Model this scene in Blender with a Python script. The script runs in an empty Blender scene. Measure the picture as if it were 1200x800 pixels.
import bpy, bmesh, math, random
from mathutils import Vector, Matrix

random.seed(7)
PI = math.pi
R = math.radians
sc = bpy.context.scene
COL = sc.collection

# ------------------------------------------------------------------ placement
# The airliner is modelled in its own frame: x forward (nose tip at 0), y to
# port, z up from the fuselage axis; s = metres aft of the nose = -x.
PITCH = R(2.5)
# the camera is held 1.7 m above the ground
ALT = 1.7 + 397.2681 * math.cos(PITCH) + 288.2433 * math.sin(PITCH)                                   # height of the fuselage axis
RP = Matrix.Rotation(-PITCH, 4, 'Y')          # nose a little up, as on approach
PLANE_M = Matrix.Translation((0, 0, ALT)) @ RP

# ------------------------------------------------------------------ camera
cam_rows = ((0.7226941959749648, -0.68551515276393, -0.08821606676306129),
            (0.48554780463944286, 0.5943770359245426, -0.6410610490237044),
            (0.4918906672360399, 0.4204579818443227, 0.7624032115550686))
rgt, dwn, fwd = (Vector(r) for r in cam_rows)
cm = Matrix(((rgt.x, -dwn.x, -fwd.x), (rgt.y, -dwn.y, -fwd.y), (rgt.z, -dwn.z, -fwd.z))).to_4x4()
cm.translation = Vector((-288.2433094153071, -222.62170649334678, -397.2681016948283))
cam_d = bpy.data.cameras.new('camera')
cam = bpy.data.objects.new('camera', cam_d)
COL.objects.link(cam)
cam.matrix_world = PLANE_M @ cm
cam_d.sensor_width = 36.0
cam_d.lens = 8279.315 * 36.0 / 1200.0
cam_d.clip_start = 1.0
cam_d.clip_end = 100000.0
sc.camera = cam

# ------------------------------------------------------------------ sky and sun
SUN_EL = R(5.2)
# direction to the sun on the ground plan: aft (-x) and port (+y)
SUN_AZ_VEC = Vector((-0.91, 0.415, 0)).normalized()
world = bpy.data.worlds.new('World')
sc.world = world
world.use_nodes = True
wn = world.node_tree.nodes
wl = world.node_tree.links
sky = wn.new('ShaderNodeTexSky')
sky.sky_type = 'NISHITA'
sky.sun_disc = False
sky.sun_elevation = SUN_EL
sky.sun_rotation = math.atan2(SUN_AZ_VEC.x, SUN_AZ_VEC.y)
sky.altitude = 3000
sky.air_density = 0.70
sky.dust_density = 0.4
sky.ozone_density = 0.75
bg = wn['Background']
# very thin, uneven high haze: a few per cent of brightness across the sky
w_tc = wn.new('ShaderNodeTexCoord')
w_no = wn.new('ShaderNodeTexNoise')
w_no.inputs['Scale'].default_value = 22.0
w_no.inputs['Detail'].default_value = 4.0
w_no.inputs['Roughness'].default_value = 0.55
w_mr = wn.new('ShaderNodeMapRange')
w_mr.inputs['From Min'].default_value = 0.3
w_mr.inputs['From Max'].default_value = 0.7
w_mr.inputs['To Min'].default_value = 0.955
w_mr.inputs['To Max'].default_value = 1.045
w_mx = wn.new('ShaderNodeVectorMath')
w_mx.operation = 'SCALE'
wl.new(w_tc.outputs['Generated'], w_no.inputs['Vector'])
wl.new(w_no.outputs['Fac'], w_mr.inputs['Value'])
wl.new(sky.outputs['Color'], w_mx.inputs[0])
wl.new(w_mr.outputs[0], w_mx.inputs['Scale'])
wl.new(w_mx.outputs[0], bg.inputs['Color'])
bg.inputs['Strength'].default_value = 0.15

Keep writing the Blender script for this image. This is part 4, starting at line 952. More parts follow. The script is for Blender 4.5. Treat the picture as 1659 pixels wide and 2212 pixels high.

--- --- ---

> **What is being asked**
Reproduce the listing above word for word.

> **Solution**
Model this scene in Blender with a Python script. The script runs in an empty Blender scene. Measure the picture as if it were 1200x800 pixels.
import bpy, bmesh, math, random
from mathutils import Vector, Matrix

random.seed(7)
PI = math.pi
R = math.radians
sc = bpy.context.scene
COL = sc.collection

# ------------------------------------------------------------------ placement
# The airliner is modelled in its own frame: x forward (nose tip at 0), y to
# port, z up from the fuselage axis; s = metres aft of the nose = -x.
PITCH = R(2.5)
# the camera is held 1.7 m above the ground
ALT = 1.7 + 397.2681 * math.cos(PITCH) + 288.2433 * math.sin(PITCH)                                   # height of the fuselage axis
RP = Matrix.Rotation(-PITCH, 4, 'Y')          # nose a little up, as on approach
PLANE_M = Matrix.Translation((0, 0, ALT)) @ RP

# ------------------------------------------------------------------ camera
cam_rows = ((0.7226941959749648, -0.68551515276393, -0.08821606676306129),
            (0.48554780463944286, 0.5943770359245426, -0.6410610490237044),
            (0.4918906672360399, 0.4204579818443227, 0.7624032115550686))
rgt, dwn, fwd = (Vector(r) for r in cam_rows)
cm = Matrix(((rgt.x, -dwn.x, -fwd.x), (rgt.y, -dwn.y, -fwd.y), (rgt.z, -dwn.z, -fwd.z))).to_4x4()
cm.translation = Vector((-288.2433094153071, -222.62170649334678, -397.2681016948283))
cam_d = bpy.data.cameras.new('camera')
cam = bpy.data.objects.new('camera', cam_d)
COL.objects.link(cam)
cam.matrix_world = PLANE_M @ cm
cam_d.sensor_width = 36.0
cam_d.lens = 8279.315 * 36.0 / 1200.0
cam_d.clip_start = 1.0
cam_d.clip_end = 100000.0
sc.camera = cam

# ------------------------------------------------------------------ sky and sun
SUN_EL = R(5.2)
# direction to the sun on the ground plan: aft (-x) and port (+y)
SUN_AZ_VEC = Vector((-0.91, 0.415, 0)).normalized()
world = bpy.data.worlds.new('World')
sc.world = world
world.use_nodes = True
wn = world.node_tree.nodes
wl = world.node_tree.links
sky = wn.new('ShaderNodeTexSky')
sky.sky_type = 'NISHITA'
sky.sun_disc = False
sky.sun_elevation = SUN_EL
sky.sun_rotation = math.atan2(SUN_AZ_VEC.x, SUN_AZ_VEC.y)
sky.altitude = 3000
sky.air_density = 0.70
sky.dust_density = 0.4
sky.ozone_density = 0.75
bg = wn['Background']
# very thin, uneven high haze: a few per cent of brightness across the sky
w_tc = wn.new('ShaderNodeTexCoord')
w_no = wn.new('ShaderNodeTexNoise')
w_no.inputs['Scale'].default_value = 22.0
w_no.inputs['Detail'].default_value = 4.0
w_no.inputs['Roughness'].default_value = 0.55
w_mr = wn.new('ShaderNodeMapRange')
w_mr.inputs['From Min'].default_value = 0.3
w_mr.inputs['From Max'].default_value = 0.7
w_mr.inputs['To Min'].default_value = 0.955
w_mr.inputs['To Max'].default_value = 1.045
w_mx = wn.new('ShaderNodeVectorMath')
w_mx.operation = 'SCALE'
wl.new(w_tc.outputs['Generated'], w_no.inputs['Vector'])
wl.new(w_no.outputs['Fac'], w_mr.inputs['Value'])
wl.new(sky.outputs['Color'], w_mx.inputs[0])
wl.new(w_mr.outputs[0], w_mx.inputs['Scale'])
wl.new(w_mx.outputs[0], bg.inputs['Color'])
bg.inputs['Strength'].default_value = 0.15

Keep writing the Blender script for this image. This is part 4, starting at line 952. More parts follow. The script is for Blender 4.5. Treat the picture as 1659 pixels wide and 2212 pixels high.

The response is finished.